„»vakant«”
In seiner Dekonstruktion des Christentums wie auch Texten aus diesem Umfeld operierte Jean-Luc Nancy, über dessen Rang, einer der wichtigsten Denker der Gegenwart zu sein, kein Zweifel besteht, mit dem Begriff des „Selbandere(n)” – einer Wortschöpfung, die, wollte man ihren Weg skizzieren, wohl bis zumindest Nikolaus von Kues zurückzuverfolgen wäre, zu dessen Schrift Vom Nichtanderen; das Andere sei Cusanus zufolge nur in der „Wesenheit des Anderen” (eben in dem Nichtanderen dieses Anderen) zu erfassen, das als Seinsgrund der Erkenntnis kaum zu erfahren sei, oder eben als Verfehlen des Anderen, ein Anderes eines Doch-wieder-nicht-Anderen – was sich immerhin als Irritation lesen läßt, also nicht metaphysisches Modell, sondern erkenntnistheoretisch: nicht als die Affirmation des theologischen Modells, vielmehr als Artikulation eben jenes eines Selbanderen, das in seiner Schrift vom anderen Porträt Nancy nun eingehender entfaltet – kunsttheoretisch, doch dann nicht überraschend theologisch.
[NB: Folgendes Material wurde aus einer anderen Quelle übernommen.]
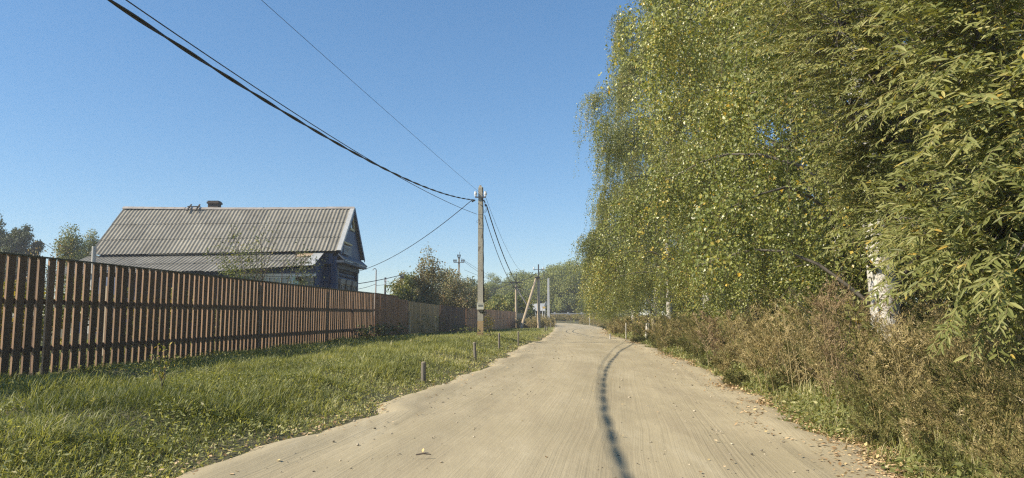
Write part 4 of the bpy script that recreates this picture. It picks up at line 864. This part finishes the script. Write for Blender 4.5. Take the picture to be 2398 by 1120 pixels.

Das Andere (zumal exemplarisch: Gottes) kann nicht Extension des Porträtierenden sein, der aber im Bild seines Gegenübers doch unvermeidlich immer ein Selbstporträt liefert. Der Abgebildete ist darin absent, „virtuell dessen Tod” ist in seinem Bild... Immerhin entzieht er sich zugleich – „entzogen in seine Alterität” ist er abgebildet. Wenn’s eben mal so wäre! Noch darin ist der Andere verkannt, da diese Alterität begrifflich die Frage aufwirft, in bezug worauf das Andere denn anders sei. Die Offenbarung der Alterität ist wahr, aber auch stereotyp, noch das Rätsel beruhigt zu sehr ob der Irritation, die es benennt.
Also ist der Vektor auf das vorgeblich Andere zugleich der „zum Selben selbst, zum »Selbst«, das unablässig sich übersteigt” – Modus des Transzendierens, das zu Klammern und Anführungszeichen zwänge, wäre (seine) Sprache nicht das, was „jeder Einklammerung widersteht”, wie es nun mit Derrida sich formulieren ließe… Das, worum es geht, ist also weder anders, noch wäre es proprietär, Derrida quasi zum Trotz schreibt Nancy es in Anführungszeichen scheinbar beruhigend, es sei „»vakant«”.
Wie unschwer zu erraten, ist diese Verkürzung des Weges, den Nancy beschreitet, problematisch, nur in den Umwegen der – seiner – Schrift ist zu verstehen, welche intrikaten Formen das Andere, das nicht vereinnahmt werden darf/kann, und das Eigene, das dies nur in der Veränderung ist, verlangen.
Nancys schmaler, doch profunder Band ist kurzum zu empfehlen, sollte es dem geschmähten Kanonbegriff zum Trotz Bücher geben, die nachgerade unbedingt zu lesen sind, ist es unter sie zu rechnen.